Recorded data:
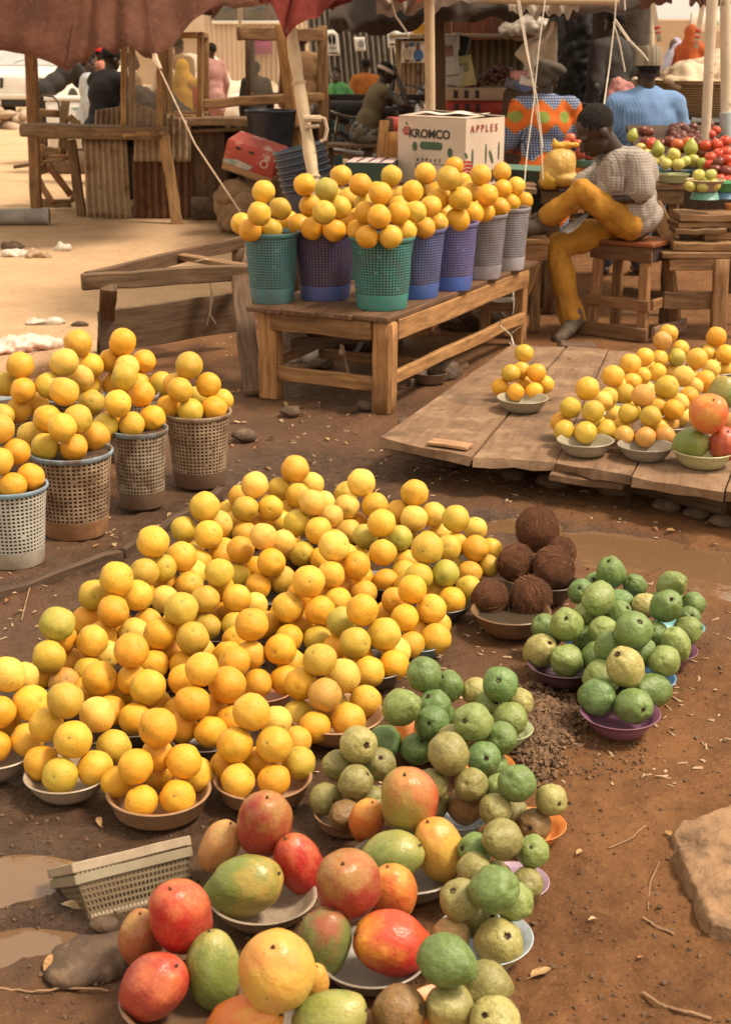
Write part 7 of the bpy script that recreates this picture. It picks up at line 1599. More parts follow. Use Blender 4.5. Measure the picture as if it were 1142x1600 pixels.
# white apple carton
q0, q1, q2 = V(622, 280, 9.45), V(726, 288, 9.12), V(785, 278, 9.42);
for q in (q0, q1, q2): q.z = bz2+.002
hB = V(726, 187, 9.12).z - bz2; q3 = q0+q2-q1
root = empty('apple_carton', (q0+q2)/2, 'big white printed apple carton behind the oranges', 'carton')
b = MB(); top = [q+Vector((0, 0, hB)) for q in (q0, q1, q2, q3)]; vs = [q0, q1, q2, q3]+top
b.add(vs, [(0, 1, 5, 4), (1, 2, 6, 5), (2, 3, 7, 6), (3, 0, 4, 7), (3, 2, 1, 0)]); body = b.build('body', M['card'], root, False, solid=.006)
b = MB(); zt = Vector((0, 0, .004)); e1, e2 = (q1-q0), (q2-q1)
b.add([top[0]+zt, top[1]+zt, top[1]+e2*.48+zt*3, top[0]+e2*.5+zt*4], [(0, 1, 2, 3)]); b.add([top[3]+zt, top[2]+zt, top[2]-e2*.47+zt*5, top[3]-e2*.46+zt*9], [(3, 2, 1, 0)]); b.build('flap', M['card'], root, False, solid=.004)
tag(MB().grid(lambda u, v: top[0]+e1*(.15+.75*u)+e2*(.15+.65*v)+Vector((0, 0, .022+.006*math.sin(u*9+v*4))), 14, 10).build('paper_sheet', simple('white_paper', (.74, .66, .57), (.70, .62, .53), .8, 9, None), solid=.002), 'loose white paper sheet lying on top of the apple carton', 'paper')
fx, fz_ = e1.normalized(), Vector((0, 0, 1)); W1, W2 = e1.length, e2.length; gx = e2.normalized()
f1 = lambda u, v: q0 + fx*(u*W1) + fz_*(v*hB); f2 = lambda u, v: q1 + gx*(u*W2) + fz_*(v*hB)
write('KROMCO', f1(.165, .70), fx, fz_, .072, M['inkblack'], root, bold=.0018); apple_print(f1(.135, .795), fx, fz_, .030, root)
for u, r1, r2 in ((.255, .018, .028), (.78, .018, .028)): disc(f1(u, .565 if u < .5 else .50), fx, fz_, r1, r2, M['inkgreen'], root, 'hand_hole')
disc(f1(.50, .585), fx, fz_, 0, 0, M['inkgreen'], root, 'hand_hole', shape=[(.062*(1 if abs(a) < 1.57 else -1)+.024*math.cos(a), .024*math.sin(a)) for a in [(-1.57+.32*i) for i in range(10)]+[(1.60+.32*i) for i in range(10)]])
write('APPLES', f1(.285, .345), fx, fz_, .030, M['inkblack'], root, space=2.2)
for a, c, d, e in ((.27, .31, .74, .318), (.27, .05, .74, .058), (.27, .05, .277, .31), (.733, .05, .74, .31)):
 pa_ = [f1(a, c), f1(d, c), f1(d, e), f1(a, e)]; disc(pa_[0], fx, fz_, 0, 0, M['inkblack'], root, 'print_line', shape=[((q-pa_[0]).dot(fx), (q-pa_[0]).dot(fz_)) for q in pa_])
for k in range(4): write('APPLES CLASS ONE'[:15-2*k], f1(.06, .15-.03*k), fx, fz_, .016, M['inkblack'], root) if False else None
write('APPLES', f2(.10, .80), gx, fz_, .062, M['inkred'], root, space=1.55)
apple_print(f1(.96, .27)*.0 + f2(.02, .28), gx, fz_, .055, root); write('KROMCO', f2(.02, .05), gx, fz_, .098, M['inkblack'], root, bold=.003)
for u, v, r1, r2 in ((.17, .42, .008, .055), (.52, .47, .007, .060), (.86, .50, .007, .055)): disc(f2(u, v), gx, fz_, r1, r2, M['inkgreen'], root, 'leaf_print')
disc(f2(.66, .42), gx+fz_*.5, fz_-gx*.5, .012, .045, M['inkgreen'], root, 'leaf_print')
# green flat carton with pinkish top
a = empty('green_carton', V(580, 285, 9.3), 'low dark green carton with a pink paper top', 'carton'); w0, w1 = V(540, 285, 9.25), V(612, 287, 9.2); w0.z = w1.z = bz2+.002; hh = .135; dv = Vector((.05, .36, 0))
b = MB(); vs = [w0, w1, w1+dv, w0+dv]; vs += [q+Vector((0, 0, hh)) for q in vs]; b.add(vs, [(0, 1, 5, 4), (1, 2, 6, 5), (2, 3, 7, 6), (3, 0, 4, 7), (3, 2, 1, 0)]); b.build('body', simple('dark_green_card', (.035, .065, .045), (.025, .045, .032), .7, 6, None), a, False, solid=.006)
MB().add([q+Vector((0, 0, .004)) for q in vs[4:]], [(0, 1, 2, 3)]).build('lid', simple('pinkish_paper', (.66, .42, .40), (.60, .50, .46), .7, 6, None), a, False, solid=.003)
for k in range(3):
 p0 = vs[4].lerp(vs[5], .25+.25*k); MB().plank(p0+Vector((0, .02, .008)), p0+Vector((.05, .33, .008)), .012, .003, X_, 2, 0).build('strap', M['inkblack'], a)
write('APPLES', w0+Vector((.10, -.004, .035)), (w1-w0), Vector((0, 0, 1)), .052, M['inkgreen'], a)
# dark green printed carton next to the boy's foot
a = empty('dark_carton', V(822, 360, 9.6), 'dark green printed carton below the patterned blouse', 'carton'); w0, w1 = V(795, 345, 9.6), V(852, 345, 9.45); w0.z = w1.z = .45; zt_ = V(820, 266, 9.6).z; dv = Vector((.02, .4, 0))
b = MB(); vs = [w0, w1, w1+dv, w0+dv]; vs += [Vector((q.x, q.y, zt_)) for q in vs]; b.add(vs, [(0, 1, 5, 4), (1, 2, 6, 5), (2, 3, 7, 6), (3, 0, 4, 7), (3, 2, 1, 0)]); b.build('body', simple('black_green_card', (.028, .038, .028), (.018, .026, .02), .6, 6, None), a, False, solid=.006)
MB().add([q+Vector((0, 0, .004)) for q in vs[4:]], [(0, 1, 2, 3)]).build('lid', simple('green_card', (.10, .19, .13), (.08, .15, .10), .7, 6, None), a, False, solid=.004)
write('Cape', Vector((w0.x+.02, w0.y-.006, zt_-.20)), (w1-w0), Vector((0, 0, 1)), .15, simple('olive_ink', (.13, .15, .09), (.11, .12, .07), .6, 20, None), a)
tag(MB().box(Vector(((w0.x+w1.x)/2, w0.y+.15, .22)), (.42, .5, .44)).build('crate', M['wood'], color=(.09, .05, .03)), 'dark crate under the dark green printed carton', 'crate')
# wooden box end with an orange board
a = empty('wooden_box', V(608, 260, 9.75), 'upright wooden box side with an orange-brown panel left of the carton', 'box'); timb(a, [('upright', V(594, 282, 9.7), V(600, 188, 9.7), .06, .05, X_, (.46, .24, .09)), ('panel', V(614, 284, 9.75), V(614, 206, 9.75), .13, .02, X_, (.55, .27, .085)), ('upright', V(607, 284, 9.78), V(609, 184, 9.78), .05, .04, X_, (.12, .065, .035))])
tag(MB().box(V(616, 196, 10.1), (.09, .2, .10)).build('crate', simple('red_plastic', (.45, .045, .035), (.36, .04, .03), .5, 8, None)), 'piece of red crate showing behind the white carton', 'crate')
# nest of dark blue baskets leaning
bs = V(497, 300, 9.6); bs.z = bz2-.28; tag(MB().box((bs.x, 9.6, (bs.z-.02)/2), (.42, .42, bs.z-.03)).build('crate', M['wood'], color=(.10, .06, .035)), 'dark crate under the leaning nest of blue baskets', 'crate')
tilt = Matrix.Rotation(R(-14), 3, 'Y')
for k in range(7):
 off = tilt @ Vector((0, 0, .040*k)); basket(bs+off, .165, .26, (.055, .075, .11), 'dark blue empty basket, ' + ('lowest', 'second from bottom', 'third from bottom', 'fourth from bottom', 'fifth from bottom', 'second from top', 'topmost')[k] + ' in the leaning nest', 'nested empty baskets', None, False, (.06, .09, .14), 46, 15, .80, (0, R(-14), 0), False)
# red carton on a heap of sacks
sk = simple('dusty_sacking', (.26, .16, .085), (.17, .10, .055), .95, 9, (90, .5))
for i, (x, y, rx, rz, Y, lab) in enumerate(((378, 296, .22, .10, 13.2, 'dusty sack folded under the red carton'), (400, 318, .20, .12, 13.0, 'lumpy sack lying before the stall at ground level'), (360, 318, .14, .10, 13.3, 'stone-like sack at the foot of the dark panel'), (420, 300, .25, .16, 13.5, 'brown sack behind the teal basket'), (445, 285, .25, .2, 13.7, 'tall sack heap beside the dark tub'), (405, 280, .12, .12, 13.25, 'pointed end of a sack below the red carton'))):
 p = V(x, y, Y); me = fuse('sack', [('e', p, (rx, rx*.8, rz)), ('e', p+Vector((rx*.5, -.05, -rz*.3)), (rx*.7, rx*.6, rz*.7)), ('e', p+Vector((-rx*.4, 0, -rz*.5)), (rx*.7, rx*.7, rz*.8)), ('e', Vector((p.x, p.y, p.z*.45)), (rx*.9, rx*.8, p.z*.5))], .018, 2, (.03, 8, i*3), origin=(p.x, p.y, 0)); o = obj('sack', me, sk, None, (p.x, p.y, 0)); tag(o, lab, 'sack', 'sacks heaped by the stall')
Rm = (Matrix.Rotation(R(-12), 3, 'Z') @ Matrix.Rotation(R(17), 3, 'Y') @ Matrix.Rotation(R(8), 3, 'X')); cR = V(399, 247, 13.2)
a = empty('red_carton', cR, 'faded red and white fruit carton lying tilted on the sacks', 'carton'); MB().box(cR+Rm @ Vector((0, 0, .03)), (.46, .36, .22), Rm).build('lid', simple('faded_red_card', (.44, .075, .05), (.36, .06, .045), .7, 5, None, stain=((.52, .36, .28), 7, .56, .64)), a); MB().box(cR-Rm @ Vector((0, 0, .10)), (.455, .355, .06), Rm).build('tray', M['cardbrown'], a)
fo = cR+Rm @ Vector((-.235, -.182, .0)); disc(fo+Rm @ Vector((.13, 0, -.035)), Rm @ Vector((1, 0, 0)), Rm @ Vector((0, 0, 1)), 0, 0, simple('teal_print', (.20, .28, .25), (.5, .42, .36), .7, 9, None), a, shape=[(-.12, -.03), (.12, -.03), (.15, .01), (.0, .03), (-.12, .0)])
disc(fo+Rm @ Vector((.37, 0, .03)), Rm @ Vector((1, 0, 0)), Rm @ Vector((0, 0, 1)), .035, .035, M['inkwhite'], a); disc(fo+Rm @ Vector((.37, 0, .03)), Rm @ Vector((1, 0, 0)), Rm @ Vector((0, 0, 1)), .026, .026, M['inkred'], a, up=.0066)
for dx in (.12, .24): disc(fo+Rm @ Vector((dx, 0, .09)), Rm @ Vector((1, 0, 0)), Rm @ Vector((0, 0, 1)), .028, .012, M['inkblack'], a, 'hand_hole')
tub = V(425, 240, 14.0); b = MB(); b.lathe([(0, 0), (.17, 0), (.23, .42), (.245, .43), (.235, .44), (.215, .42), (.16, .03), (0, .03)], 36, c=Vector((tub.x, tub.y, V(425, 205, 14.0).z-.25))); tag(b.build('tub', simple('dark_navy_plastic', (.03, .035, .05), (.02, .022, .03), .4, 9, None)), 'dark navy tub standing behind the red carton', 'tub')
MB().tube([Vector((tub.x+.24*math.cos(.2618*i), tub.y-.10, V(425, 186, 14).z+.13*math.sin(.2618*i))) for i in range(25)], .008, 5).build('ring', M['darktin'], None) if False else None
tag(MB().box(Vector((tub.x, tub.y+.05, (V(425, 205, 14.0).z-.25)/2)), (.5, .5, V(425, 205, 14.0).z-.255)).build('crate', M['wood'], color=(.08, .05, .03)), 'dark crate under the navy tub', 'crate')
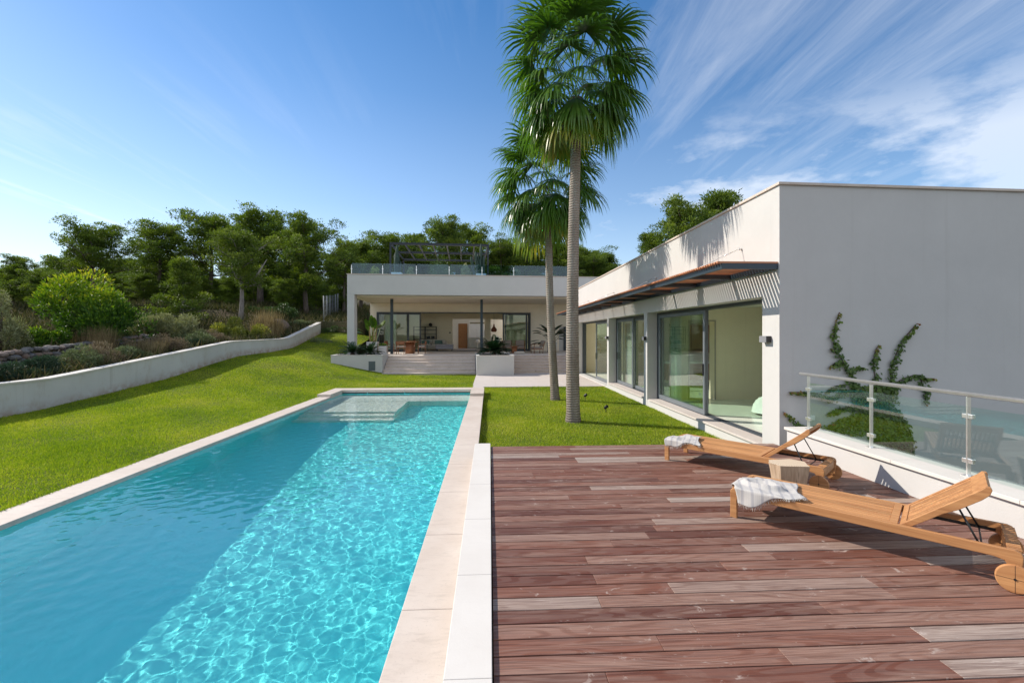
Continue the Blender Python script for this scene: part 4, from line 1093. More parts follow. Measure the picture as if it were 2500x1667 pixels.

▶ BRIEF
For the entries above, state how many lines contain the word "picture". Provide the number by itself.

▶ ANSWER
2